Naming feels like sorcery from the outside: a name appears, it's perfect, and everyone pretends it arrived fully formed in a dream. It didn't. Behind every name worth owning is a process boring enough that nobody puts it in the case study. Here's ours.
Start with the brief, not the whiteboard
A name can't be judged in a vacuum — only against a job. Before we generate a single option we agree on what the name has to do: what it should signal, what it must never imply, how it sits next to competitors, and how much room it needs to stretch as the company grows. A name that fits today and strangles you in three years is a bad name that happened to test well.
Generate wide, on purpose
The first twenty names are everyone's first twenty names — obvious, safe, already taken. We push past them deliberately. We generate across territories: descriptive, invented, metaphor, founder, borrowed-word, sound-led. Volume isn't the goal, but range is. You cannot shortlist bravely from a timid longlist.
- ›Descriptive — says what it does. Clear, but crowded and hard to protect.
- ›Invented — owns a blank space, but has to earn its meaning from scratch.
- ›Metaphor — borrows a feeling from somewhere else entirely.
- ›Sound-led — chosen first for how it feels in the mouth, then justified.
Stress-test before you fall in love
This is where romance dies and good names survive. Every shortlist candidate goes through the same gauntlet, and we run it before anyone gets attached — because attachment makes people argue with reality.
- ›Say it out loud, ten times, to someone who's never seen it spelled.
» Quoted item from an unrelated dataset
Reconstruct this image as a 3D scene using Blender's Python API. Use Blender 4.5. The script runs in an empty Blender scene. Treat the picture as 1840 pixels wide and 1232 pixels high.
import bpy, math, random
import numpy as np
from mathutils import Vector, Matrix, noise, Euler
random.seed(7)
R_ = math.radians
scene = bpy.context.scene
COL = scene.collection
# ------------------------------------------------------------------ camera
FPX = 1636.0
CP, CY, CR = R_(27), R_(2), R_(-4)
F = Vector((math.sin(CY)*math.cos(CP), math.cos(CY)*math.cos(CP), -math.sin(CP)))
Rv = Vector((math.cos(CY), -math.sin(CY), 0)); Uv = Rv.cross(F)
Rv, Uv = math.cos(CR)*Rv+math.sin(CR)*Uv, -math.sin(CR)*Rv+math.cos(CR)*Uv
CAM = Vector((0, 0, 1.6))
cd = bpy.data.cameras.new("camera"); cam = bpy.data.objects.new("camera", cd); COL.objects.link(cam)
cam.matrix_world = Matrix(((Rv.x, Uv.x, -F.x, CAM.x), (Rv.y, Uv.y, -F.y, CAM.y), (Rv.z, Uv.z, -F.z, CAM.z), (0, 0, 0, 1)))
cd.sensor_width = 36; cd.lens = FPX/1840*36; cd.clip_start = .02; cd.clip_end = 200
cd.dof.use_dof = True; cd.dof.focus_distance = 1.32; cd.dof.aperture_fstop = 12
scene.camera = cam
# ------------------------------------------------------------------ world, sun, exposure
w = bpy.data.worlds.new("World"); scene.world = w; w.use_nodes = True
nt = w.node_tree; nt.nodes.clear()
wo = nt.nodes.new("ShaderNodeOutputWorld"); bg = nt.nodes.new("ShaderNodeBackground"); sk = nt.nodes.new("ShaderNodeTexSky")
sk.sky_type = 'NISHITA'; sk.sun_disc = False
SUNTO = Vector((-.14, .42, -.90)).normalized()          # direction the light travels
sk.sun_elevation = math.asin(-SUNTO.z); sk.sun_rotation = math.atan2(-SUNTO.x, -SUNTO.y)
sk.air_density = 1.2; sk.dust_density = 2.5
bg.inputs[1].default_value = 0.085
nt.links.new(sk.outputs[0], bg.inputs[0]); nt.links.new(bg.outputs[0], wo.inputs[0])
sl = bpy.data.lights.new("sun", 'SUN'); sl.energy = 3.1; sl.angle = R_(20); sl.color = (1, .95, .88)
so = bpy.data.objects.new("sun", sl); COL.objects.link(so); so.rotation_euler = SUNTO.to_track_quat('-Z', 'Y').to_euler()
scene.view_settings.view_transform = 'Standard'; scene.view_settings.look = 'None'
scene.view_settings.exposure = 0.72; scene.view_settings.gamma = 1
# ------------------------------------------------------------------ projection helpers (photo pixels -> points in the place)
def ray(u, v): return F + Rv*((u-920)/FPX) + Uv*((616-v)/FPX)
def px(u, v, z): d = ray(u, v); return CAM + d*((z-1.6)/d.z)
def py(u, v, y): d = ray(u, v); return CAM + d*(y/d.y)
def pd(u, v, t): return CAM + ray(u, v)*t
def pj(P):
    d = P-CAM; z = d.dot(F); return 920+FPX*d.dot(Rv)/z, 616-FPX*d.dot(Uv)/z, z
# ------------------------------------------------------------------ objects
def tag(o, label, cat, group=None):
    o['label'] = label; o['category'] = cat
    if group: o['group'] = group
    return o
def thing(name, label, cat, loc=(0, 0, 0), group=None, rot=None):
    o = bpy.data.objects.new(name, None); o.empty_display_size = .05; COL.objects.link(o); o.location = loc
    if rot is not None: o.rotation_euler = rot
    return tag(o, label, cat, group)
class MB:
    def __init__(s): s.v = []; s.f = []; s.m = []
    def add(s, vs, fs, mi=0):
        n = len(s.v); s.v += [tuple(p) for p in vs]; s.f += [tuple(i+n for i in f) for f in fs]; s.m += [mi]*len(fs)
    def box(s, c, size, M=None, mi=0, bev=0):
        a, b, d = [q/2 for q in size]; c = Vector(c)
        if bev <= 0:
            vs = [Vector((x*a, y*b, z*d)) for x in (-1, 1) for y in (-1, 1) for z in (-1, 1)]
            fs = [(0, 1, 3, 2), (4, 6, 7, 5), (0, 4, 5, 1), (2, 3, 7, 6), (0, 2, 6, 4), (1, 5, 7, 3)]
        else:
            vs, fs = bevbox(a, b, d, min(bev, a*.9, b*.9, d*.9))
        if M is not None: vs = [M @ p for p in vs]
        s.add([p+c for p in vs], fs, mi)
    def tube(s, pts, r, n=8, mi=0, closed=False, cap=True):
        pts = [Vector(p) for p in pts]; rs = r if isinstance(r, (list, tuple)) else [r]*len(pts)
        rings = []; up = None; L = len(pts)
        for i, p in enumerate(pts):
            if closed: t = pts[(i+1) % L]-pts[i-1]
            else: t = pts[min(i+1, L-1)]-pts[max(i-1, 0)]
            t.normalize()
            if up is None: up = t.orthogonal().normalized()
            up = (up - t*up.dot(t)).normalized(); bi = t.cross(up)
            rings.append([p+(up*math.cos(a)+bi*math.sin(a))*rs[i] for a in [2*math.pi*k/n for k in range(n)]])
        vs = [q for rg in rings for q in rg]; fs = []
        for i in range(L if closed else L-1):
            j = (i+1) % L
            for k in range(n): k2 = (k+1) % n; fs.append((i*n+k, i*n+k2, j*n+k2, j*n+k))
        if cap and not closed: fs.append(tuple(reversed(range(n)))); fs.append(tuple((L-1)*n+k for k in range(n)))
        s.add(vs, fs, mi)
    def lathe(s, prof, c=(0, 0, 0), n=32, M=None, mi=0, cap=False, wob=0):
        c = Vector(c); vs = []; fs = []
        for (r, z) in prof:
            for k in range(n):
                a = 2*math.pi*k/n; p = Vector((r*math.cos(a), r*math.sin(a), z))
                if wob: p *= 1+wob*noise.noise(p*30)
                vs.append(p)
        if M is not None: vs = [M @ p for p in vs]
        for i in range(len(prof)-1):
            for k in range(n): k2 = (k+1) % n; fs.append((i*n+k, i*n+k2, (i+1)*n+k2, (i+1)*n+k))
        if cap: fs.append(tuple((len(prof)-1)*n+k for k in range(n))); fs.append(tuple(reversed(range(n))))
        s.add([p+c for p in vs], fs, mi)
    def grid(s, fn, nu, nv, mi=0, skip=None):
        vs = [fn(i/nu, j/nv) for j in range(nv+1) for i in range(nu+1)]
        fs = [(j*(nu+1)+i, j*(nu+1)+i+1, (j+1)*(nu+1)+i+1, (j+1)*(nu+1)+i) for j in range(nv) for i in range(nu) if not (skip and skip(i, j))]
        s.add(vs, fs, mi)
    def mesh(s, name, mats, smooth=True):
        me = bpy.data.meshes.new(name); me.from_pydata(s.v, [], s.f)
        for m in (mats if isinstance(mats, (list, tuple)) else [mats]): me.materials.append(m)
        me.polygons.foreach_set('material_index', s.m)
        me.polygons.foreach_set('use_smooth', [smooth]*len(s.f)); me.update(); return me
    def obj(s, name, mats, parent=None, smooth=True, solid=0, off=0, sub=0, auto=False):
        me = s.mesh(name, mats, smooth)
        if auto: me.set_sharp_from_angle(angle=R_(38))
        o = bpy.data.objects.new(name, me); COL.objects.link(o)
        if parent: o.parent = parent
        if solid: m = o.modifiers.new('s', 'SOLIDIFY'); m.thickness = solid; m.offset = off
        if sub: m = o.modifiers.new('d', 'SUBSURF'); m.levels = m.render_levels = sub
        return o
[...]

If they can't spell it back, it will cost you forever in support tickets and mishears.
- ›Linguistic check across the languages your market actually speaks. The internet is full of brands that mean something unfortunate two borders over.
- ›Trademark and domain reality. A name you can't own is a name you're renting from a lawsuit.
- ›The stranger test. Does it survive being said flatly, with no logo and no context? Names shouldn't need a costume to work.
Fall in love after the trademark search, never before.
The rules we never break
First: never present a name you couldn't defend on legal and linguistic grounds — surprises after the client falls in love are how trust dies. Second: never let the cleverest name win by default; clever fades, ownable endures. Third: the name has to earn the Trueline, not fight it. A name that pulls against what the brand believes will quietly undermine every asset built on top of it.
Why it looks like magic anyway
When the process is done properly, the final name feels inevitable — as if it were always the answer. That inevitability is the whole trick. It isn't sorcery. It's a wide net, a brutal filter, and the discipline to fall in love last.